Thomas Jefferson: The Art of Power

Thomas Jefferson: The Art of Power - Jon Meacham *edited to show how I received the book*I must note that I received this book through the History Book Club on Goodreads, through the Published as an advance copy, for which I am very grateful to both the History Book Club, and Random House, as well as the author, Mr. Meacham.This is a magnificent effort from it's very accomplished author. One truly feels as though you have a grasp of the 3rd President of the United States as a man, and a much deeper understanding of his younger days. The book is filled with fascinating passages and I cannot recommend it highly enough. However, I have one small issue which prevents me from giving it a 5th star (see end).
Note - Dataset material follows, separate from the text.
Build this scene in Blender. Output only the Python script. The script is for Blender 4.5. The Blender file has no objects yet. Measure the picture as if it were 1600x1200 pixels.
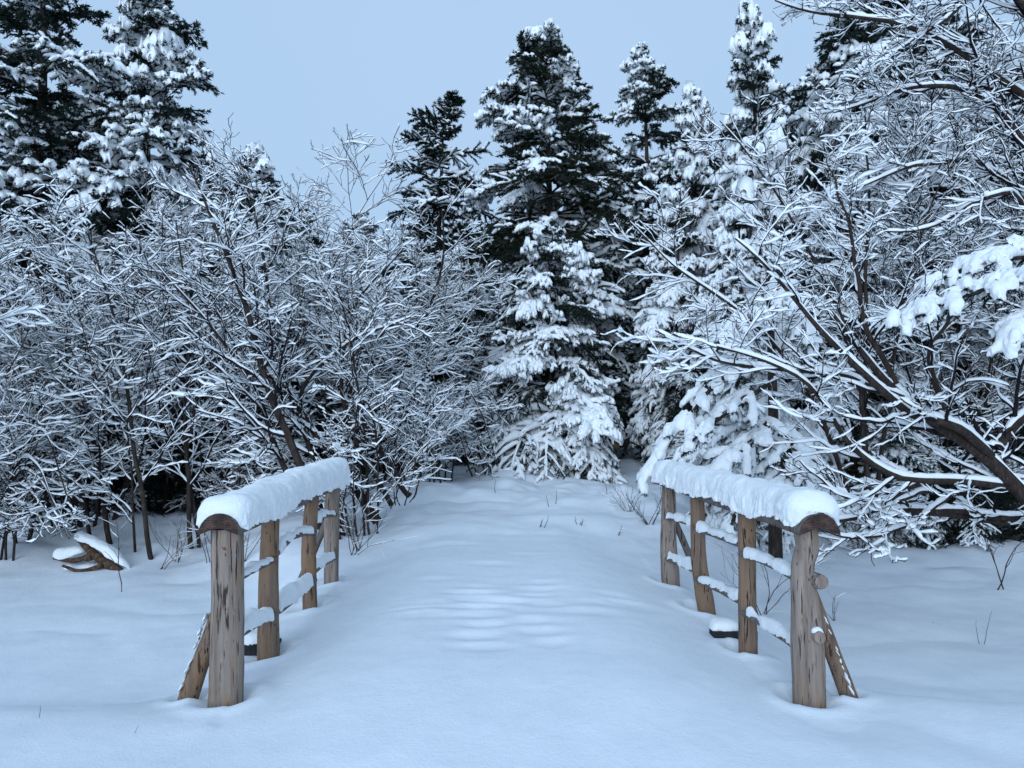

The book is ostensibly about his use of personal and political power, and does make the case...without illustrating it. Time again we're told of the manner of management and of manipulation (Meacham is to be lauded for his even-handed and balanced approach to a man you can easily love or hate) but we're only provided a few examples of it. He whets my appetite for knowledge of the mechanics of his administration, but fails to sate it. I realize he might have wanted to avoid ranging into too technical an arena, and to keep the book in the spectrum of potential best-sellers, which he did, and the book has, but Jefferson's Aggressive-Passive methods are largely still a mystery to me at this point. I felt as though I needed about double the content for the period covering his time as Vice-President and President. I imagine that a couple of books on Madison will probably do the trick. However, it is a really good book, so I think in the end it wins back a star simply for being so much better than most of what there is to read. In comparison, it's a superb book. It just came so close to being the perfect accomplishment of it's mission, I wished it could have made that final step.